1. A system ensuring sealing and preventing outlet of hydrocarbons in capless gasoline onboard refueling vapor recovery systems, and it is characterized in that; it comprises: a front body guiding the nozzle during fuelling and preventing outlet of excess fuel,a primary flapper allowing opening and closing of the outer nozzle receiver opening by moving together with the cap,at least one first spring allowing the opening and closing movement of said primary flapper during fuelling,at least one lever primary allowing equal distribution of the compression load to all sealing areas via the spherical movement thereof during fuelling,an outer body,a secondary housing connected to said front body and removed from the outer body when there is an impact on the front body,at least one pin fixed on said secondary housing so as to allow movement of said primary flapper around the axis thereof during opening and closing movements,a nozzle guide guiding the nozzle during fuelling,a plunger that allows air intake from outside, by coming to a lower position when the air pressure is reduced,a valve cap that keeps the nozzle piston in the cylinder during movement,a second spring that is compressed or loosened according to the movement of the piston, anda wave seal preventing outlet of hydrocarbons by means of surrounding the nozzle while the nozzle is being placed, allowing uni-directional flow to continue and preventing backflow when there is pressure in the opposite direction from within, and allowing the fuel to exit through the filler neck by being bent outwards.

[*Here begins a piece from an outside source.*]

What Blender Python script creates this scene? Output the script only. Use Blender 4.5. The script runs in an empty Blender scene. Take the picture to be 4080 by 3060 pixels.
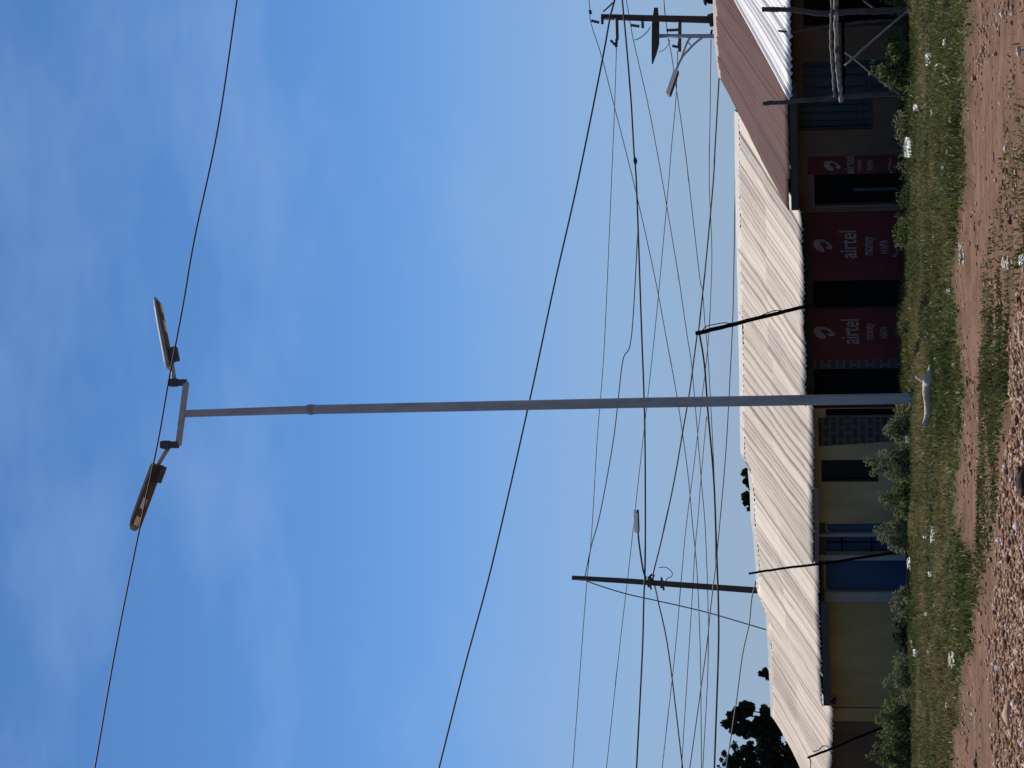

2. The system according to claim 1, characterized in that; it comprises a primary door-seal connected to said front body so as to close the fuel tank filler neck and ensuring insulation by being positioned between the front body and said primary flapper.

3. The system according to claim 1, characterized in that; it comprises a front seal ensuring sealing between said secondary housing and said outer body.

4. The system according to claim 1, characterized in that it comprises a back seal ensuring sealing between the outer body and the nozzle.

5. The system according to claim 1, characterized in that it comprises a vacuum seal preventing the pressure of the fuel tank from getting outside and providing sealing.

6. The system according to claim 1, characterized in that said wave seal is made of rubber.

7. The system according to claim 1, characterized in that said wave seal has a wavy form.

8. The system according to claim 1, characterized in that it comprises a secondary flapper connected to said outer body and providing sealing by moving in the axis of said pin via said at least one first spring.

9. The system according to claim 1, characterized in that it comprises a secondary door-seal providing sealing through connection with said secondary flapper.